*Given data*:
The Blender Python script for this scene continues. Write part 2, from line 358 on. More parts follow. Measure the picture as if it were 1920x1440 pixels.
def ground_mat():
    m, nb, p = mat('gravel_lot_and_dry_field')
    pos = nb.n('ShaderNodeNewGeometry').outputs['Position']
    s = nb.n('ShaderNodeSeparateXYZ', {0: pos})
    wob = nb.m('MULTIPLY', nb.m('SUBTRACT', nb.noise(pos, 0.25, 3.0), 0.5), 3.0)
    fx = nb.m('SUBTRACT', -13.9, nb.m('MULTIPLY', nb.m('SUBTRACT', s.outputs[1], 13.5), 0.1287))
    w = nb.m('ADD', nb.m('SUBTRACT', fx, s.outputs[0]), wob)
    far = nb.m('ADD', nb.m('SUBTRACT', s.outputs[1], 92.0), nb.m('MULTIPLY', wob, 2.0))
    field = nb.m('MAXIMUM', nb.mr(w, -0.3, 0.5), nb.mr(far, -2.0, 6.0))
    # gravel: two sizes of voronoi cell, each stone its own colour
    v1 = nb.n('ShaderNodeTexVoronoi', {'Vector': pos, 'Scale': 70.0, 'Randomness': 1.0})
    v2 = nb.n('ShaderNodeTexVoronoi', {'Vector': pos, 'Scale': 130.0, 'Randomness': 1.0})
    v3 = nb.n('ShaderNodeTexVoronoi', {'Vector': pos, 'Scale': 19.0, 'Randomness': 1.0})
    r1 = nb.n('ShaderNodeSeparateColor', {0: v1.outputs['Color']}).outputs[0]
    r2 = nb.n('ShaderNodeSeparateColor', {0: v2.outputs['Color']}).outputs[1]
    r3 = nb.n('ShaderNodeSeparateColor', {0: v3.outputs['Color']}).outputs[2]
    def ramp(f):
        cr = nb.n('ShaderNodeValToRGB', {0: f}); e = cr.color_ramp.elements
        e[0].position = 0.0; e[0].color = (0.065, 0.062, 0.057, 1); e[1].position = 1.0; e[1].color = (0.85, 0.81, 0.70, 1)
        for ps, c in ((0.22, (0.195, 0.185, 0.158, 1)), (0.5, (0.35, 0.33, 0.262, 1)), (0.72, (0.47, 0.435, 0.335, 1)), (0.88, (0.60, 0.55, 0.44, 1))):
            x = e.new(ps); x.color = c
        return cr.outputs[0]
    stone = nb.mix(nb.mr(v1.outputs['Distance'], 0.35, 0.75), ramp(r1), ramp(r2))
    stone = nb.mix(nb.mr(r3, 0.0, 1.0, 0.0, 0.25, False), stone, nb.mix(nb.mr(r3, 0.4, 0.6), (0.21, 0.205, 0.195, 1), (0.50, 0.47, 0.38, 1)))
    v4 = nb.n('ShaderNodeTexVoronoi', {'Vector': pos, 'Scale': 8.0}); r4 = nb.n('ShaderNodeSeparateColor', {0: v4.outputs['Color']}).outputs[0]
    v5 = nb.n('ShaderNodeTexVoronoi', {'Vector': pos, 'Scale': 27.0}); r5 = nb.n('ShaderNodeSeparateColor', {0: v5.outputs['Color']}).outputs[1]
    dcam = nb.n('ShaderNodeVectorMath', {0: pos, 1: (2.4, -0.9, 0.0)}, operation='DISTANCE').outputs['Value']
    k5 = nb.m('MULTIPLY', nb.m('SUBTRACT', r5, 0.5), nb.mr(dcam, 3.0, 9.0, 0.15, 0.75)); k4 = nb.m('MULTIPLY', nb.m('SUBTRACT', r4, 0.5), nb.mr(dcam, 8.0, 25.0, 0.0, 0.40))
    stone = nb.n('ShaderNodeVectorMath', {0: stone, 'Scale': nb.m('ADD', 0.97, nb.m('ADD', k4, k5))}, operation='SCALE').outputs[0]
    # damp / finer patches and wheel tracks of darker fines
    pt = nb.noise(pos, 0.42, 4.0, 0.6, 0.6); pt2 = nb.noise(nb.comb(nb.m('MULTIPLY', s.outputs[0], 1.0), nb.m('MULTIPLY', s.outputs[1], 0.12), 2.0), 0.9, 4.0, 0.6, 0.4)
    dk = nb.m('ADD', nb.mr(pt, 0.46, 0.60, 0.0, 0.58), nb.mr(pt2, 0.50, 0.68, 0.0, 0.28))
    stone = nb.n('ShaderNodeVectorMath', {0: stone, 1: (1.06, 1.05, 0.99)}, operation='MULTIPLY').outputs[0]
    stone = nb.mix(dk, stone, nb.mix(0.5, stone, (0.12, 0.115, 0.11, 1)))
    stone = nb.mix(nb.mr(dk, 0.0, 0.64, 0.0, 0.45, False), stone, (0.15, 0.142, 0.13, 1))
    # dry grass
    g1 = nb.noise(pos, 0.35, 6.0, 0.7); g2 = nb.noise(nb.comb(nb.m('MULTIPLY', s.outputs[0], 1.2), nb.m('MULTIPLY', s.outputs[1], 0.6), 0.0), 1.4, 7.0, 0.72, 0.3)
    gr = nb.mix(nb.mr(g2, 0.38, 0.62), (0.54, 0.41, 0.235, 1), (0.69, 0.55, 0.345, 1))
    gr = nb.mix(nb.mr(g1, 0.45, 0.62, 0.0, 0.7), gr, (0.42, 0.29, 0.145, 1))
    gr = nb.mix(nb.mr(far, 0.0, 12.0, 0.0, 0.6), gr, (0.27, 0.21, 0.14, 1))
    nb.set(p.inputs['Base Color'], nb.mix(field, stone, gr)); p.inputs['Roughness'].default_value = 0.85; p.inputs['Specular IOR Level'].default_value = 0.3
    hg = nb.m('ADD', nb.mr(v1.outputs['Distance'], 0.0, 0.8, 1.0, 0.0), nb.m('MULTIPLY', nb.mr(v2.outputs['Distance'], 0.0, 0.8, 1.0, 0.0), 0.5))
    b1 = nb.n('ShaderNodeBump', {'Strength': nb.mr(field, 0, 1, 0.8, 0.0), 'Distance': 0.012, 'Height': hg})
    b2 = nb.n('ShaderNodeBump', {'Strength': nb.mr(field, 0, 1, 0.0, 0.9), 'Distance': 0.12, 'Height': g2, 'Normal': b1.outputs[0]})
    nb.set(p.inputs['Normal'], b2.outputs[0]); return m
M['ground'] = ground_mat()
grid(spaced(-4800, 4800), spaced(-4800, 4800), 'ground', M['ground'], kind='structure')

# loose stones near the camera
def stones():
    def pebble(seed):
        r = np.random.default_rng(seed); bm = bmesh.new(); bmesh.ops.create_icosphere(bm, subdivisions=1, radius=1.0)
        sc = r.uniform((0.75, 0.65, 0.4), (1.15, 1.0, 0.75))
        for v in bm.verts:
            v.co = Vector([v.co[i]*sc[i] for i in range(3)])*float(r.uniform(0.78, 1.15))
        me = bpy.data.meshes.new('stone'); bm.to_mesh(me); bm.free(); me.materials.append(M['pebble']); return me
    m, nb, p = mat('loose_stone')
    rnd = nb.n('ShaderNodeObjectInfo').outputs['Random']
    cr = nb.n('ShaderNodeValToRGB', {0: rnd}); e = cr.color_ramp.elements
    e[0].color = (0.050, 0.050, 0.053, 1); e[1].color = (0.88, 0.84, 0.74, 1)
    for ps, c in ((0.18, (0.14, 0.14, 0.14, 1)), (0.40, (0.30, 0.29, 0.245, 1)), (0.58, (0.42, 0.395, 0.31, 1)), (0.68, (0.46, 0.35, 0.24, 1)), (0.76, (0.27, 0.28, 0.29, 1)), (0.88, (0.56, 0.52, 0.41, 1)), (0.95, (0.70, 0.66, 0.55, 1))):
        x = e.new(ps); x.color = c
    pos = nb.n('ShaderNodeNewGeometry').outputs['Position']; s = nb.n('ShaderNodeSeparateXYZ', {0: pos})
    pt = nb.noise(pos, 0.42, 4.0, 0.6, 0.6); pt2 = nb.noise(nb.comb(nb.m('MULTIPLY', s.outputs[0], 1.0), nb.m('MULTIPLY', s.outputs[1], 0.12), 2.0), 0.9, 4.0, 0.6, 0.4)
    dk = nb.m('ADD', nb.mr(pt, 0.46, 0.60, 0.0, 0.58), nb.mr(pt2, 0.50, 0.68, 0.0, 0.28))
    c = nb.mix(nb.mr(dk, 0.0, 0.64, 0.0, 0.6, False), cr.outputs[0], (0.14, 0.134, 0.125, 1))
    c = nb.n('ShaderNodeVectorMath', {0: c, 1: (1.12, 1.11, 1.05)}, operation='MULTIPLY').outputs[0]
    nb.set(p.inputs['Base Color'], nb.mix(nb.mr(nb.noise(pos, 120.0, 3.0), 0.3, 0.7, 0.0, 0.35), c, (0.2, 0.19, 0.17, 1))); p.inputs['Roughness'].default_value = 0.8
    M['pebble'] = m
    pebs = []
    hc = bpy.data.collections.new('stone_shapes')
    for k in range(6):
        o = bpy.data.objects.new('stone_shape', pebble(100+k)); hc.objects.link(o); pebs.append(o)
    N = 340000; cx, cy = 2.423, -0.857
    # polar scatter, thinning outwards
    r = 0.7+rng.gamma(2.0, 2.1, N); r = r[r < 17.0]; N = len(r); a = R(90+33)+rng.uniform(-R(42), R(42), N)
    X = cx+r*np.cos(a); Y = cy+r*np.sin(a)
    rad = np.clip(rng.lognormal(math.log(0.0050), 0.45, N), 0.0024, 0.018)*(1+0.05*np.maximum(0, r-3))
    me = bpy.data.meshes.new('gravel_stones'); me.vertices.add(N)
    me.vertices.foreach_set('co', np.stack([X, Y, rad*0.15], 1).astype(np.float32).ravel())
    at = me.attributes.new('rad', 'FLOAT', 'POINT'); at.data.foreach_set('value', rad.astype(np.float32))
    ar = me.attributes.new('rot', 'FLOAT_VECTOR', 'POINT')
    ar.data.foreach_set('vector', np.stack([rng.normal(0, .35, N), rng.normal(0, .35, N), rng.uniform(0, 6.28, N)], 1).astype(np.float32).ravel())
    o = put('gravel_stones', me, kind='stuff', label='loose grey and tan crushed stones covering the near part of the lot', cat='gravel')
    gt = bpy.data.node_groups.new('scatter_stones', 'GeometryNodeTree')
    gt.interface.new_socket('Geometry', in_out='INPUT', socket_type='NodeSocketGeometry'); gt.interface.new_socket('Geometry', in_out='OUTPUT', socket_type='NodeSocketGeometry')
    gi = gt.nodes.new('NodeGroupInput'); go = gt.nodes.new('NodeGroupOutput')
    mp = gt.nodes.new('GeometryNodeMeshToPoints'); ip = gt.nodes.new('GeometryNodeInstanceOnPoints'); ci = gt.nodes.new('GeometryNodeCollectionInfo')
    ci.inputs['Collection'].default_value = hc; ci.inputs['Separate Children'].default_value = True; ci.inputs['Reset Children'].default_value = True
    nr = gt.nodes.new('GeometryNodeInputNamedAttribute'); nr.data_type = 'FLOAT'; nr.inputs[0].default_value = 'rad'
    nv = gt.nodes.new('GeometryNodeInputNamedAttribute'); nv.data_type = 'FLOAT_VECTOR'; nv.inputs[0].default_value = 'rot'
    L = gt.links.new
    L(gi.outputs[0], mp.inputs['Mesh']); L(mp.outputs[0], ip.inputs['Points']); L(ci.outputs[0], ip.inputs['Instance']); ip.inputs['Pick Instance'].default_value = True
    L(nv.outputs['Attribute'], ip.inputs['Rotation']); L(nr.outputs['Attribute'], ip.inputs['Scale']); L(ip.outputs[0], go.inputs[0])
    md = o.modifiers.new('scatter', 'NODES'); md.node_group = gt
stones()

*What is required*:
Track down every line holding the string "part" and copy it.

*Task response*:
The Blender Python script for this scene continues. Write part 2, from line 358 on. More parts follow. Measure the picture as if it were 1920x1440 pixels.
    o = put('gravel_stones', me, kind='stuff', label='loose grey and tan crushed stones covering the near part of the lot', cat='gravel')